Instructions to follow:
Count every line below in which "this" occurs, then give only the count.

Material shown:
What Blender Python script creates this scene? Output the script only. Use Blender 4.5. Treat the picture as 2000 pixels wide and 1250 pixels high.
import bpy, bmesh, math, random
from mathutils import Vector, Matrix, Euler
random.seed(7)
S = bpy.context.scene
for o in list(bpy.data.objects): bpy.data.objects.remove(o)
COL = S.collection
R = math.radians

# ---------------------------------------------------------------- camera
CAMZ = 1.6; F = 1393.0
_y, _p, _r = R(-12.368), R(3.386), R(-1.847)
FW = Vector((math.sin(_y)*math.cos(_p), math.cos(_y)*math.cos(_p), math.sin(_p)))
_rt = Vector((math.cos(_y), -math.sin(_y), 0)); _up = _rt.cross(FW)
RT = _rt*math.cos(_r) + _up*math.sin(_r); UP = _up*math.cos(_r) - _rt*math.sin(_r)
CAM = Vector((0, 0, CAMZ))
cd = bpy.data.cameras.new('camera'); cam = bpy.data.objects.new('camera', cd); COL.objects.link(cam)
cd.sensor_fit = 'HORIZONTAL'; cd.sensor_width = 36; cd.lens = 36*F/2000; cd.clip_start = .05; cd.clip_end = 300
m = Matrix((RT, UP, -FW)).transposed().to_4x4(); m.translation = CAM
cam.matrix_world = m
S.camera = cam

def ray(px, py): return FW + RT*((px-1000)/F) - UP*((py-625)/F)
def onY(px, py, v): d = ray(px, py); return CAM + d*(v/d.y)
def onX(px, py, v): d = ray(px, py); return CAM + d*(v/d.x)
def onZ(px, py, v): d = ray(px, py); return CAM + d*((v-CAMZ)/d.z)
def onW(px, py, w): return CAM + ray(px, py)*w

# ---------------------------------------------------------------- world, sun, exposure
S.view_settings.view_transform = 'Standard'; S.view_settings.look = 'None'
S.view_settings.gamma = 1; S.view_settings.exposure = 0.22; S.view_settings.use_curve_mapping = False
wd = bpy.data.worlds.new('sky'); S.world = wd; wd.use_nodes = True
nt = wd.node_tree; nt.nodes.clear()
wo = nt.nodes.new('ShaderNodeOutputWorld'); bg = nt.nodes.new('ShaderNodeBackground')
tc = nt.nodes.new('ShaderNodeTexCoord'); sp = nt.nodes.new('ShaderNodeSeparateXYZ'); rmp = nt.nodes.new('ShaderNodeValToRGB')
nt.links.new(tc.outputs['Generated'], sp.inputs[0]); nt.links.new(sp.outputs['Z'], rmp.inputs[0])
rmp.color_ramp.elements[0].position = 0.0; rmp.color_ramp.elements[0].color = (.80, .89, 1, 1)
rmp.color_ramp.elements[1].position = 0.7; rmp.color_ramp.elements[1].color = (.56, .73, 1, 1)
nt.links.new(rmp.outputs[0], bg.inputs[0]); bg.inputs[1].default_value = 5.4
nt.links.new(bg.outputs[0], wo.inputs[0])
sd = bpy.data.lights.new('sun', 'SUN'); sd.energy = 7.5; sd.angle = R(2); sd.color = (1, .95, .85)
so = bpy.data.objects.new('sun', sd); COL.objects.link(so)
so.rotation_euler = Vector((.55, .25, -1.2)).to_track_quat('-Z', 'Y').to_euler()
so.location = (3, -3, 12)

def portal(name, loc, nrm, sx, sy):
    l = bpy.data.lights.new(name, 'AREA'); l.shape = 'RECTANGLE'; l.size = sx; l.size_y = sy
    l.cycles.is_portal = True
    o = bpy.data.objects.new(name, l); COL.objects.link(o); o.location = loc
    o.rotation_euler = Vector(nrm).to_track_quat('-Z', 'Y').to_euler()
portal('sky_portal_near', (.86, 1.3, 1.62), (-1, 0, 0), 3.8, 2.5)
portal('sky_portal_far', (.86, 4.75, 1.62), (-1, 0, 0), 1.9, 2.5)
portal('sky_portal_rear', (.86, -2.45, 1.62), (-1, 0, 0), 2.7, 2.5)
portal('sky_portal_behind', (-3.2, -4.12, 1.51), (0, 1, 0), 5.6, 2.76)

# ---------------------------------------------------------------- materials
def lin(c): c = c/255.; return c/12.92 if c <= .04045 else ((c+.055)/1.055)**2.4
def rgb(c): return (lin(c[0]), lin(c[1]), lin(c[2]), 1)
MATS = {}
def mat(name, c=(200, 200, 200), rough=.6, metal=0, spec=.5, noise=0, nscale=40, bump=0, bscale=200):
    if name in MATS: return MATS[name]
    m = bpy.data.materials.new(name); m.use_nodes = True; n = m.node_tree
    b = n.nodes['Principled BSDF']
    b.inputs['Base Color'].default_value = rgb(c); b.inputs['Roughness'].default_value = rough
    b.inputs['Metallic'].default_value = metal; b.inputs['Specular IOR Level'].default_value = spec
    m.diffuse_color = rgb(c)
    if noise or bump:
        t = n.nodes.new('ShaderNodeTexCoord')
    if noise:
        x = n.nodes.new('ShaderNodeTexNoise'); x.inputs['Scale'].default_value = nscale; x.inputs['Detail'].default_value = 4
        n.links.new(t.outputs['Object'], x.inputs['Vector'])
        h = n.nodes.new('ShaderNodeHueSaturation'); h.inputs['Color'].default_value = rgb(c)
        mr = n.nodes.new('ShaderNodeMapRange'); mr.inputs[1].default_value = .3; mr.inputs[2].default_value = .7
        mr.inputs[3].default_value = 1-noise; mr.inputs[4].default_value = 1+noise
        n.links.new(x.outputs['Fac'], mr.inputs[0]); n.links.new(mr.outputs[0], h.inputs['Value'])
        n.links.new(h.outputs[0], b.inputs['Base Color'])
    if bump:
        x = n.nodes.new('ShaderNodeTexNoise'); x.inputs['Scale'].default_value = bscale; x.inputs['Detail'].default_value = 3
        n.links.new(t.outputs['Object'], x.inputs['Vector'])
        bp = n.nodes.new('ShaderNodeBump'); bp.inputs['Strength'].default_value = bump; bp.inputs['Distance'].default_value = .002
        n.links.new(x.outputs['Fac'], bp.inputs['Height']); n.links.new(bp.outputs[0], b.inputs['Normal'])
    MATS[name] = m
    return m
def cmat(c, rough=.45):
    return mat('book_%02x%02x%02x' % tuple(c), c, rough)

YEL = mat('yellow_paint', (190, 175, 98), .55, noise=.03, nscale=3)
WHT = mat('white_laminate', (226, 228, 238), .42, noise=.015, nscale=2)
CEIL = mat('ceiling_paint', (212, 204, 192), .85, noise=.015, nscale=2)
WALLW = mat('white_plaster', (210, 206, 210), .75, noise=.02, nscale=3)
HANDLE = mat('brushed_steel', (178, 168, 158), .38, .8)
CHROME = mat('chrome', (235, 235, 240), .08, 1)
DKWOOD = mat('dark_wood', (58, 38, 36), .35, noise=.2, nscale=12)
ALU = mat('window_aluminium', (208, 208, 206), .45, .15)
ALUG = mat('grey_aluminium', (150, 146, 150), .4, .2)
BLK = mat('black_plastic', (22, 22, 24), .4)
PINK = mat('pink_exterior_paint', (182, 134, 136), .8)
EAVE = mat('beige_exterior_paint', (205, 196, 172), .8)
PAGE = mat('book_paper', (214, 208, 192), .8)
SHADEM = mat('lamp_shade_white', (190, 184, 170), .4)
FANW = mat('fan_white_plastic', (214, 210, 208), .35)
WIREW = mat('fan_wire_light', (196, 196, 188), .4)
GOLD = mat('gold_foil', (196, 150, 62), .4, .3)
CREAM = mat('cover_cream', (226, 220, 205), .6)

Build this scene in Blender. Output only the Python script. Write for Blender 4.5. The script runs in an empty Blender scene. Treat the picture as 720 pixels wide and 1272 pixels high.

Response below:
2